女装と言えば、木原さんの『美しいこと』を思い出します。
『美しいこと』は自ら女装をして、見られることを楽しんでいましたが、このお話の幸彦は、姉・千里のストレス発散の捌け口として、ロリータの女装をさせられています。
千里は小さな頃、祖父から「女が勉強などしなくてもいい」と罵られたことで、男に負けまいと突っ張っています。その反動で、レースやフリルでフリフリなロリータ服を作り、弟の幸彦に着せてストレスを発散していたんです。
それが高じて、ついにロリータ服を着せた幸彦を外へ連れ出したのです。ロリータ服が浮かない場所ならまだしも、地元の八王子に連れ出したんです。知り合い等出会わないよう願っていましたが、幸彦のバイト先の上司・恩田と樋崎に出会ってしまうのです。

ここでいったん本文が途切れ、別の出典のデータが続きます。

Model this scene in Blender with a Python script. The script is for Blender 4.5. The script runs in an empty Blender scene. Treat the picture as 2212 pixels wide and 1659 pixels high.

職場では何事にもめんどくさそうにしていて、冷たい態度しか取らない樋崎ですが、ユキの前ではとても優しいんです。背が高くて歩く速度も早いのに、ユキに合わせゆっくり歩いてくれたり、カフェでの注文もわざわざ聞いてくれて代わりに注文してくれたり。
しばらく一緒にいたんですが、千里が迎えに来る時間になると、「君に、恋しました。僕を覚えていて」と直球勝負!

幸彦もだんだんと樋崎のことが気になって仕方がなくなって。
こうなると、女装をしていることを告白するか、ばれる前に別れるかくらいしか選択肢がないわけですよねぇ。
女装を告白したって、樋崎がユキのことを好きなら付き合える可能性はないわけだし、このままユキでいることもかなり無理があるわけだし。
『美しいこと』ででも、告白後がかなり悲惨なことになってましたもんねぇ。

千里のストレス発散のために女装をしていた幸彦ですが、実のところ、千里の陰に隠れていた部分もあったんですよ。姉のいうことを聞くことで、自分の居場所を作っていたというか。
だから、姉に恋人が出来て、自分じゃない違う人の手を取られることが怖かったと言うか、淋しくて仕方がないというか。誰か自分を見て欲しいと思っていて。
いつも『千里ちゃんの弟』と呼ばれ、出来のいい千里と比べられ、幸彦自身を見られてはいなかったんですよね。

樋崎に愛されるようになって、ようやく自分の居場所を見つけた幸彦。樋崎の手を取るのがちょっと怖くて、いつまででも千里を頼っていた幸彦が、ちょっと焦れったかったです。